The extra officers will join Oakland police in coming days in response to a request from Oakland Mayor Ron Dellums. Since Bailey was gunned down in broad daylight on a downtown street Thursday, seven other people have been killed in Oakland.
“The violence in Oakland is absolutely unacceptable and represents a serious threat to innocent people,’' Schwarzenegger said in a prepared statement.
The program is similar to one that sent Highway Patrol officers to the violence-plagued Bayview and Hunters Point areas of San Francisco in recent years.
Schwarzenegger said the additional resources dovetail with efforts he, Dellums and other California mayors have undertaken to reduce gang violence on city streets. Statewide, the governor in May launched the California Gang Reduction, Intervention and Prevention Program (CalGRIP) to combat gang activity and violence.

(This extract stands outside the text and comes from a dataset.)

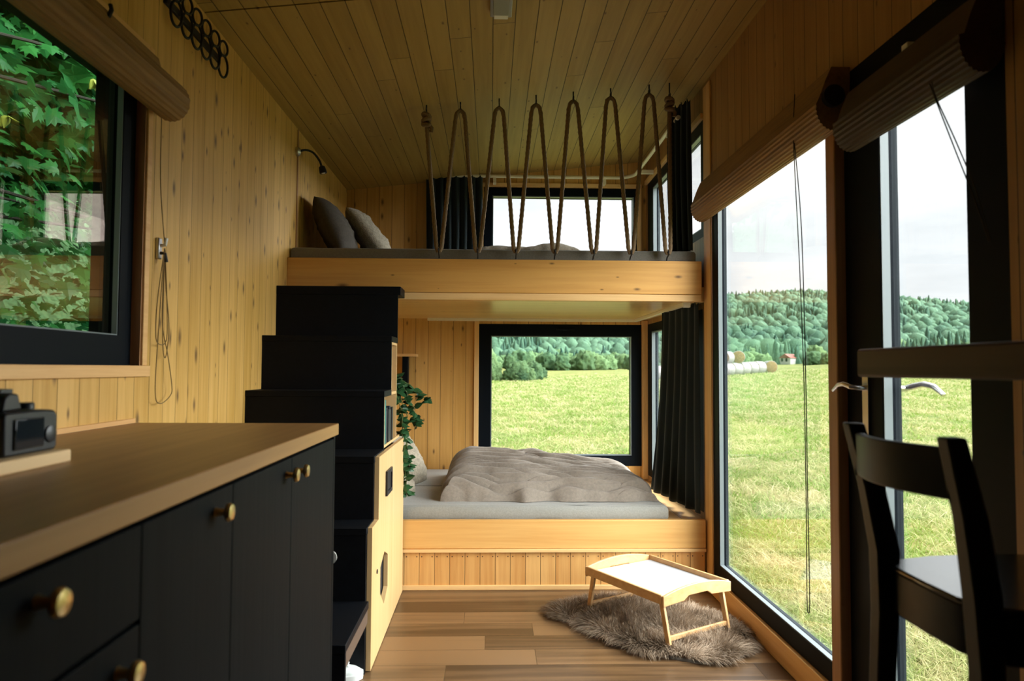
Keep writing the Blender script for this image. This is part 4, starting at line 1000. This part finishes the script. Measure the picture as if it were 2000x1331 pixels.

CalGRIP proposes to direct more than $48 million in state and federal funding toward local anti-gang efforts, including job training, education and intervention programs, and will give law enforcement the ability to track gang members both inside state prisons and when they are released on parole.
“Unfortunately the budget stalemate threatens this initiative’s implementation, but as I have said, I will do everything in my power to prevent impacts to our public safety programs,” Schwarzenegger said.
Dellums met with Schwarzenegger six weeks ago to request additional state funding not only for officers on the streets of Oakland, but violence prevention efforts and assistance for reentry assistance for parolees coming home from prison.
“With the recent spike in homicides, the mayor reached out to the governor for additional resources,” Dellums’ chief of staff David Chai said Tuesday. “With these resources, the city will be better able to implement the mayor’s comprehensive public safety strategies which include the addition of law enforcement, intervention and prevention efforts.”
Oakland has had 79 homicides this year, just behind its pace of last year, when the city recorded 145 killings, the most since 1993, according to figures kept by the state Department of Justice and the FBI.
Dellums will provide details of his public safety strategy later this week. The program will touch upon efforts to bring more job training, probation officers, drug treatment as well as additional officers to Oakland in an effort to reduce the rising violence.